Jobless will have to learn work skills or have their benefits cut in crackdown on unemployment

Benefit claimants will need to complete an intensive back-to-work programme to avoid losing their allowances under new plans to tackle unemployment.

Four areas of the country are already piloting the two-week scheme consisting of daily face-to-face jobcentre appointments designed to get people back into work.

Refusal to attend would see benefit claimants losing all of their universal credit for up to three months, worth £334.91 per month for a single person aged 25 and over.

The programme will apply to unemployed claimants who have been out of work for 13 weeks – as after this their chances of returning to the workplace drop significantly.

The government believes that the scheme could form part of a ‘carrot and stick’ approach to encourage people into working.

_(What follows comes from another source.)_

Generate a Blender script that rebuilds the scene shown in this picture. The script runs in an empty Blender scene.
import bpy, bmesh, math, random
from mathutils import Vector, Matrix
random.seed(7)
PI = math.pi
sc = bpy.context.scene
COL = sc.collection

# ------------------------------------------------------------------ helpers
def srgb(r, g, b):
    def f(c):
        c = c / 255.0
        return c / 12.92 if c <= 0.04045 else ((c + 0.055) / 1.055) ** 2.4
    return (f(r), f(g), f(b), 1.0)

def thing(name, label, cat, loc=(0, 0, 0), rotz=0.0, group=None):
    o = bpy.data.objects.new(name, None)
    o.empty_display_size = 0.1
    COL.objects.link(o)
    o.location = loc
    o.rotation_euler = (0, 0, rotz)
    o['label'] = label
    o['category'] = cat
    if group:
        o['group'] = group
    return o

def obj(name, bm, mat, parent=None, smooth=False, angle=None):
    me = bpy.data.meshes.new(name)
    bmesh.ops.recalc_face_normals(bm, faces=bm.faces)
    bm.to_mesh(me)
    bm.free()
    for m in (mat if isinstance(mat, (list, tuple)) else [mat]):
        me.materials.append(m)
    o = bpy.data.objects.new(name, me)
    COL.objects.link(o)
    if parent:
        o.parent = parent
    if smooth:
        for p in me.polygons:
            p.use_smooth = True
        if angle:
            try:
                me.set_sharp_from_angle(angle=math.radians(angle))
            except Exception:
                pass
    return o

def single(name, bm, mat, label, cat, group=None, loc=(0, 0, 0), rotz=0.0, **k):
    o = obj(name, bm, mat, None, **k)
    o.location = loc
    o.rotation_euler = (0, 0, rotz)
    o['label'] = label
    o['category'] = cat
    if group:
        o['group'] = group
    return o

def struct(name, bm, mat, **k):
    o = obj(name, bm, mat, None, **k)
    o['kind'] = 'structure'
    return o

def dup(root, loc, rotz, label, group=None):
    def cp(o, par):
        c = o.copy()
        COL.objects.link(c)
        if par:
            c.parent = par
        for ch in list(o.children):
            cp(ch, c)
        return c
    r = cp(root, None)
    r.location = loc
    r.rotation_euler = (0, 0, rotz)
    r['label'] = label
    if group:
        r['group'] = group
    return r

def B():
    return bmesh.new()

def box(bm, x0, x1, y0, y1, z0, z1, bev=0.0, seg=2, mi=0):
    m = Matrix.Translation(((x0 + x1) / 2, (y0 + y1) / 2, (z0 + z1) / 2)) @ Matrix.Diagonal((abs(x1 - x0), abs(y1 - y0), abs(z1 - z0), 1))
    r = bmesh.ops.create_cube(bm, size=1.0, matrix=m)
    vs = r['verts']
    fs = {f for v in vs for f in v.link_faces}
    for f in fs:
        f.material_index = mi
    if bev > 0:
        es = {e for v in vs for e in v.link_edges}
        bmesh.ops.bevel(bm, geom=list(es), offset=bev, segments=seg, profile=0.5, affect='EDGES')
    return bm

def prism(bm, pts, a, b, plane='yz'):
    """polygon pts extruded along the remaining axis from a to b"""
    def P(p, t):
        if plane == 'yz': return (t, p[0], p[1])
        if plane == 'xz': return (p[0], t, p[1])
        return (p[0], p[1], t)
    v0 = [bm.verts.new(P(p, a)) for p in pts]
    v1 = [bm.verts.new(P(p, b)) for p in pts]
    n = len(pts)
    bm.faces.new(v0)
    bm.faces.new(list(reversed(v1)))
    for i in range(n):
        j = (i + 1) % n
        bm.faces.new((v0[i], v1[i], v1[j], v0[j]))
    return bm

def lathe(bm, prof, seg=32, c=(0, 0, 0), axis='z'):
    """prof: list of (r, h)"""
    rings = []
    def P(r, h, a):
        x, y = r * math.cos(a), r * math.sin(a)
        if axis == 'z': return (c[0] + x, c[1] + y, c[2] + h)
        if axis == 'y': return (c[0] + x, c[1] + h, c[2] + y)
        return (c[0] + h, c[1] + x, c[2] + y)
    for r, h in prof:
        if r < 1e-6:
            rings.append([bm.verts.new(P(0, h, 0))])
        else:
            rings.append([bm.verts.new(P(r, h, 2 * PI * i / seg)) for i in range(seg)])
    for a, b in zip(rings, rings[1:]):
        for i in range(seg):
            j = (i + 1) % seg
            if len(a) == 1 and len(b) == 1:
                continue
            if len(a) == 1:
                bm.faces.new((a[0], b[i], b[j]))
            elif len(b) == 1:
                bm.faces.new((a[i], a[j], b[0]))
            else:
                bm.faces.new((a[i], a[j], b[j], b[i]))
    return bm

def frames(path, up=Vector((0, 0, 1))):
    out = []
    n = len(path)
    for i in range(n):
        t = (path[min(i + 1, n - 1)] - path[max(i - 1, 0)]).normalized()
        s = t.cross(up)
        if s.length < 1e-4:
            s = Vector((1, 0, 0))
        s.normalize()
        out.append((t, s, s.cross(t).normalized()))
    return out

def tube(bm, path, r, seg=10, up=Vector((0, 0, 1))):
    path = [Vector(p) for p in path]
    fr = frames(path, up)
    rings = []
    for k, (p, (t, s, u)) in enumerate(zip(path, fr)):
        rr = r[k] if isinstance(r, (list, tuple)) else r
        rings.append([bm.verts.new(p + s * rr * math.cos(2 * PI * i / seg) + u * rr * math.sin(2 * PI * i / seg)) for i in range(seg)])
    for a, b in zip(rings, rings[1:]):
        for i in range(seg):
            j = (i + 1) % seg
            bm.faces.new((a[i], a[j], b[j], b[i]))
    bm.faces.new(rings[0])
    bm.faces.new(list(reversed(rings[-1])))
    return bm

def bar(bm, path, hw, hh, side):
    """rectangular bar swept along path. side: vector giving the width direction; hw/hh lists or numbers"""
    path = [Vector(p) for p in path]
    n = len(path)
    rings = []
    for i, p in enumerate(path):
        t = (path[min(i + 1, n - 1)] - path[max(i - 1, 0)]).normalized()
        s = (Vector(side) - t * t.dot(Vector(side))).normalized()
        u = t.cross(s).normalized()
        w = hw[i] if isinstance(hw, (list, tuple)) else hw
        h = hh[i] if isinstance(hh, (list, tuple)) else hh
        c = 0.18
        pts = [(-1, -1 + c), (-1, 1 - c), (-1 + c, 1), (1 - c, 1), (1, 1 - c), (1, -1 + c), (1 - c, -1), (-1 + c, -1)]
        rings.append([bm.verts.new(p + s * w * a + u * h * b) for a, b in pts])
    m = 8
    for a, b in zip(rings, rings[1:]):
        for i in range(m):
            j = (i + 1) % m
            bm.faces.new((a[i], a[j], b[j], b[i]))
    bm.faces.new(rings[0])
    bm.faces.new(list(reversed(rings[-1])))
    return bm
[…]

Work and Pensions Secretary Mel Stride said: ‘Evidence shows that the longer a person is out of work the harder it is for them to return, and it is at this 13-week point that a claimant’s likelihood of securing employment begins to decrease.’

He has written letters to the MPs of areas in West Sussex, West Yorkshire, Glasgow and Leicestershire where the programme is being piloted explaining that the new programme will improve employment chances.

‘This additional jobcentre support will both improve claimants’ prospects of finding more work at a time of cost of living pressures and boost economic growth by helping more people move towards and enter the labour market.’

The programme will still use the existing sanctions system and people’s universal credit standard allowance will be docked if they miss appointments. The more appointments people miss, the more of their payments they lose. 

Currently job searchers meet with work coaches once a week during the first three months of unemployment and then fortnightly after that.

More than 1.2million people in the UK are unemployed and the Government believes that the back-to-work scheme will help lower this figure.

A further 9 million are also neither in a job nor looking for one.